コパ航空の予約システムでは、どのフライトも出発の 330 日前から予約可能になります。 今後の需要を予測するには、フライト全体の予約曲線を把握する必要がありました。 「当社の収益管理システムでは、入札価格、残席数、予約の速度など、すべてのフライトでさまざまな変数が用いられています。 当社は、Alteryx の予測パッケージを使用してデータにモデルを適用し、どの変数が最も予測に役立つかを検証しました。 さまざまなモデルをテストしましたが、コードを書く必要はなく、ドラッグ & ドロップで進められるので、とても簡単でした」と、Racine 氏は語ります。

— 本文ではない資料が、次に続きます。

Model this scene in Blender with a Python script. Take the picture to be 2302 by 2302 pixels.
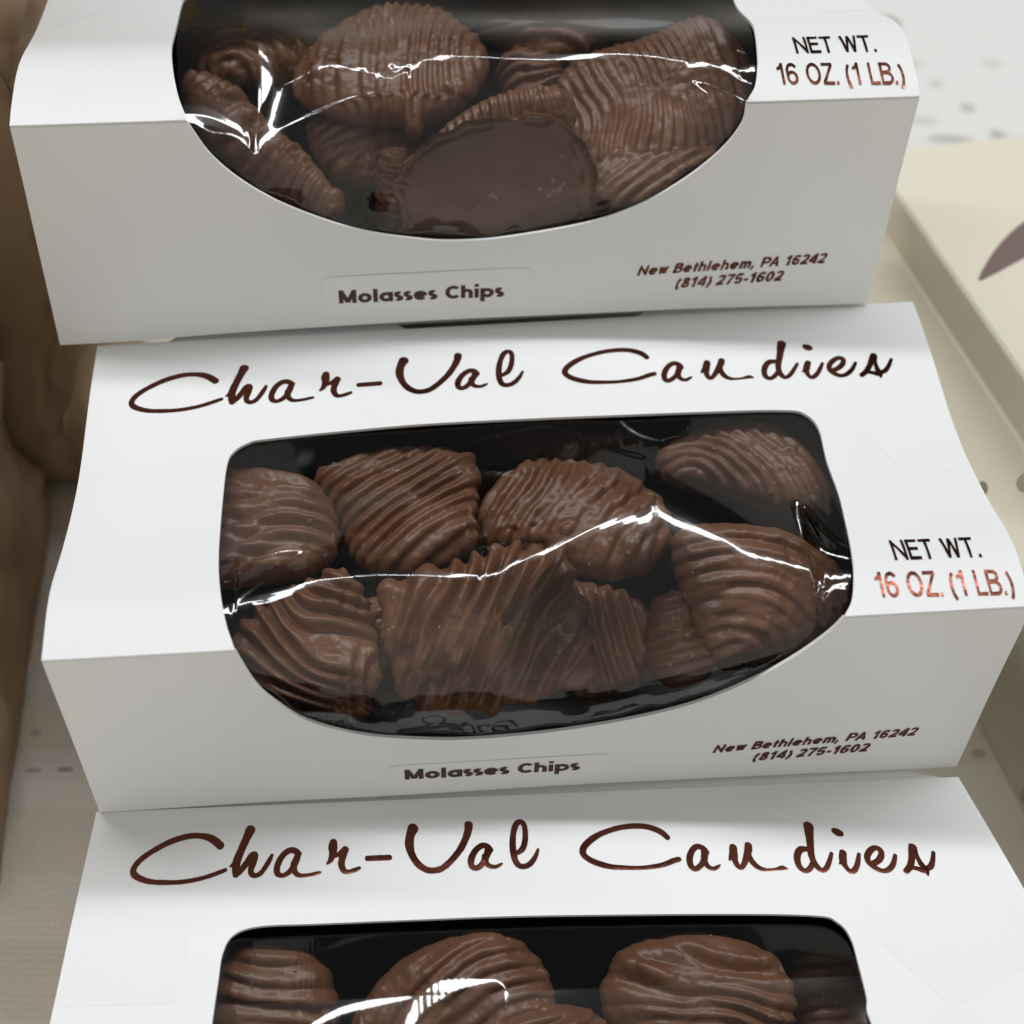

Racine 氏のチームは、事前に開発したアルゴリズムの結果を、完売の可能性が高いフライトの表とともに各アナリストに送信するマクロを開発しました。 これによって、アナリストは完売を防ぐために必要な調整を行い、 完売直前にフライトを予約するお客様から収益を得られるようになりました。

Alteryxを使用して達成したメリットを説明してください。

Alteryx は、コパ航空がこれまで失っていた収益を獲得するのに役立っただけでなく、同社のデータ処理方法にも革命をもたらしました。 「Alteryx から得られる効果は絶大で、すぐに社内に広まりました。 今やあらゆるチームが Alteryx を愛用しています」と、Saavedra 氏は言います。 Racine 氏は、Alteryx の柔軟性も満喫しています。 「私がこのアプリケーションの開発を始めたとき、価格設定に関する知識はまったく持ち合わせていませんでした。 間違いを恐れる必要はないのです」と、同氏は付け加えます。 Alteryx Predictive パッケージを使用することは、アナリストにとって簡単なことでした。 「R や Pythonで作られたモデルと似ていたので、アナリストにはなじみがありました」と、Racine 氏。

「データ量は、Alteryx にとって問題ではありません。 Alteryx Server で、今後のフライトに関する 3 億行以上のデータを処理していますが、わずか 1 時間半ですべての工程を完了できます。 ですので、今ではアナリストが出勤した際に、どのフライトが完売寸前かを知らせるメールがすでに届いており、即座にアクションを起こすことができるようになりました」と Racine 氏は締めくくります。